Good points.
Our in house philosophy is to automate our way into the culture and process we would like to have. We rather have a process backed into our tooling instead of being written in some wiki file and slowly be ignored.
For example:
We are using our commit logs in many ways. The commit logs are an important way we communicate with each other and the system. For that we use pre and post hooks commits (one of them verifies you actually right something meaningful in the commit).
If a test is broken, a pre-hook commit will not allow any commit to the code repository unless it has the hashcode #buildfix in it. It verifies we implement the culture and process of "tests and #1 and without it we stop the world", it also sends a message to visual and audio devices in the office to let people know test are broken.
It gives us two things:
* Process: engineers are forced not by a manager but by the tools they wrote themselves.

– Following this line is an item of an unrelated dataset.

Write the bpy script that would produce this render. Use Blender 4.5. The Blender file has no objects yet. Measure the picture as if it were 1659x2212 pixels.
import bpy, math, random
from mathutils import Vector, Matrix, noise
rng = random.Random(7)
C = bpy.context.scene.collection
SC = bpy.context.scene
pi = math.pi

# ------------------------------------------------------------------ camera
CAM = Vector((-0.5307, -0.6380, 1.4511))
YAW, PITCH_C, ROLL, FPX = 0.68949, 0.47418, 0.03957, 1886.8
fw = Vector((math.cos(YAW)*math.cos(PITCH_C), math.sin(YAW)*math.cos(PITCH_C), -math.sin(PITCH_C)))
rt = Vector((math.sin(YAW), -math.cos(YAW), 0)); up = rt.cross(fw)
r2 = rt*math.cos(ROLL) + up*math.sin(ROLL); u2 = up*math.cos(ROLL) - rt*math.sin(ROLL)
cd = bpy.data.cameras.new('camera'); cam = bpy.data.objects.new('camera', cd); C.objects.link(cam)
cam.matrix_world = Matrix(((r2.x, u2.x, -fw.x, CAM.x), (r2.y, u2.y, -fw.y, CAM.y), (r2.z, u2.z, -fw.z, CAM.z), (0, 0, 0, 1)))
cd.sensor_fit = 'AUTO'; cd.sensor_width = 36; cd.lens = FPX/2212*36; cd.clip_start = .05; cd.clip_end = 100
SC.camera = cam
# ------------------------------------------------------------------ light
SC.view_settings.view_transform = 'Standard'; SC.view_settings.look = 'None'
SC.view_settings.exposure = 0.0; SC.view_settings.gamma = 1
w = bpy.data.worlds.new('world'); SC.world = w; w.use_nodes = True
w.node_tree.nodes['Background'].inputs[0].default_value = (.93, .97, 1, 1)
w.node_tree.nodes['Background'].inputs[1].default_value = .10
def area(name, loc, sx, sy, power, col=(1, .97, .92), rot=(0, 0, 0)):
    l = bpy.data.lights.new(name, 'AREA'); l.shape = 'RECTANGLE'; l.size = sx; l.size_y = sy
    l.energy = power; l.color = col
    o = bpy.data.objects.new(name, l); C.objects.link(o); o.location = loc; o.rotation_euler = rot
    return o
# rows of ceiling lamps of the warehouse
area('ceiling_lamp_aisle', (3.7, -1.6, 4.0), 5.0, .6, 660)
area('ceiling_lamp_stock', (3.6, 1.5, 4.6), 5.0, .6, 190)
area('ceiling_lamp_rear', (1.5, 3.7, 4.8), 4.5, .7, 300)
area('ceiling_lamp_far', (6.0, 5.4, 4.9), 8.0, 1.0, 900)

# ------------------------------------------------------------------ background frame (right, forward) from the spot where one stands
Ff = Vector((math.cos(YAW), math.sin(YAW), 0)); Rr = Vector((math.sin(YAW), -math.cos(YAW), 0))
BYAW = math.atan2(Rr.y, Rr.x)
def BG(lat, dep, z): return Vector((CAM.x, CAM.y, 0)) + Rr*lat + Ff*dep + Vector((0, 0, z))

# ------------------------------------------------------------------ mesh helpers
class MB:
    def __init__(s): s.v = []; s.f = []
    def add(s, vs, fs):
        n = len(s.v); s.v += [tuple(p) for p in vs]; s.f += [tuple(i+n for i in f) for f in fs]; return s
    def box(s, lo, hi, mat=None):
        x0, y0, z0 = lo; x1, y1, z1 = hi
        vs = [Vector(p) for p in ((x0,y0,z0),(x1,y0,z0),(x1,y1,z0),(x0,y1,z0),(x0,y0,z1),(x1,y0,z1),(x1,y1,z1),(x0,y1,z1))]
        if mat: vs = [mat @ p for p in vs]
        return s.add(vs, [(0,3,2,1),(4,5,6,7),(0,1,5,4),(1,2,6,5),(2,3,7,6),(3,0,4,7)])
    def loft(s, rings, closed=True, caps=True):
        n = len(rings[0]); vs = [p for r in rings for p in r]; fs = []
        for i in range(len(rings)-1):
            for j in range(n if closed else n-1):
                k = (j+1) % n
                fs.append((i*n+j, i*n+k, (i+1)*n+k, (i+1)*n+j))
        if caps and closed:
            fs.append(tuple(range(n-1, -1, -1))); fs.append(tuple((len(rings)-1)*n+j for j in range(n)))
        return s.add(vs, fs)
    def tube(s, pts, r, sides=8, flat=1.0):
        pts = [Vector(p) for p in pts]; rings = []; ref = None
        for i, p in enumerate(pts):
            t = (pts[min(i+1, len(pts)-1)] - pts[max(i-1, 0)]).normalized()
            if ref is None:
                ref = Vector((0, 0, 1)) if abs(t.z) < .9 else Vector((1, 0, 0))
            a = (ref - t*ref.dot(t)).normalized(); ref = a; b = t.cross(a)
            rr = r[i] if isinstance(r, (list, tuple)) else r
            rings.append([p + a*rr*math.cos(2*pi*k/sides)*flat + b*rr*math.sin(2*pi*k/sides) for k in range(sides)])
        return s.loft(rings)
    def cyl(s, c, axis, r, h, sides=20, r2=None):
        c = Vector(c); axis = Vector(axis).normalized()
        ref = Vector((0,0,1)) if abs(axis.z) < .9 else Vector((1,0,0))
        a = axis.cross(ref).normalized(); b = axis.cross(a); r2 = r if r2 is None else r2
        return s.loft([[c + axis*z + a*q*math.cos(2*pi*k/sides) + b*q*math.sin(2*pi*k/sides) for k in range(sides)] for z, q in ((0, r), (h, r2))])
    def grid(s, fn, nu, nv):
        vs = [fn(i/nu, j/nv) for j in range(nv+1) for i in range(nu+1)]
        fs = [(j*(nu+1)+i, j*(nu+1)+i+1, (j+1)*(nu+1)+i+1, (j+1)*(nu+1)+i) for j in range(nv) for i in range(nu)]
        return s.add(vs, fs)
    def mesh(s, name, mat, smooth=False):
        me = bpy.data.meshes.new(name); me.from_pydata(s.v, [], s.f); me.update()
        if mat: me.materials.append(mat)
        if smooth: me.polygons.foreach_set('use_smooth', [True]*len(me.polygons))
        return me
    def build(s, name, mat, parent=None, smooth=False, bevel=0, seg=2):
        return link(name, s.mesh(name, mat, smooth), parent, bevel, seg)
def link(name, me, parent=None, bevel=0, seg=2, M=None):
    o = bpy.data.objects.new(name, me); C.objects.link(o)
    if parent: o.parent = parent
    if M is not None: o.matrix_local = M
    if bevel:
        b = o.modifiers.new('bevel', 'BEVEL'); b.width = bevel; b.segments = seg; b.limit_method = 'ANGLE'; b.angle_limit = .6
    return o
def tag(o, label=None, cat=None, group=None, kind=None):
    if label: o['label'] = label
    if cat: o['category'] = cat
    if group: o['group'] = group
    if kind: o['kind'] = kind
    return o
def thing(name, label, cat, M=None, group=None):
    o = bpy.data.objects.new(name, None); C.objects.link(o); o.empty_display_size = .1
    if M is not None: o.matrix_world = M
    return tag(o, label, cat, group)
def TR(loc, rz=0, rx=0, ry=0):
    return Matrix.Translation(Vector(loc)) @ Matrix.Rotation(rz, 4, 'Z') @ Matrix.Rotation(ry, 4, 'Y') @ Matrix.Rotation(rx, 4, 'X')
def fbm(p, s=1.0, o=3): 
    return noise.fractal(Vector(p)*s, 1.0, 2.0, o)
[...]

* Culture: peer pressure. If the build is boken for a while other developers will ask the one that broke the build when will the build will get fixed since they are blocked. They might feel more eager to help the person if he's a juniur and needs help in figuring out the problem. It also creates a Pavlov effect, even if you're not blocked on a failing test you're disliking the connotation of the spinning lights as you remember what happened last time it happened to you. in practice, new engineers tend to break the tests more and without anyone telling them so, they very fast learn to reduce these events.
When doing commits we're also analyzing the patches (simple text parsing, really). If one added a business logic file and did not add a test file in the same patch then a nice email will be sent to all of of the organization, letting them know that "I (Eishay) had just committed code without appropriate test. I'm very sorry about it and I'll explain why I did it". The email includes the code that got committed. After one needs to explain the team about the mis-commit the lesson is learned very fast. This way we build a culture instead of forcing it, and most of the times the developers are writing their own tools that ensure quality.
We have many more examples like that (restricted apis, coding conventions and more) that reduce the need for culture training and preserving so we can focus on stuff that matter.
Another non automatic culture measures we take are to start weekly eng meetings with tests statistics (time they run, slow tests, broken windows etc), and we're doing post mortems all the time. Managers first and then the rest will openly talk about things they f**ked up, it keeps the team learning all the time and not be intimidated when they need to discuss their faults.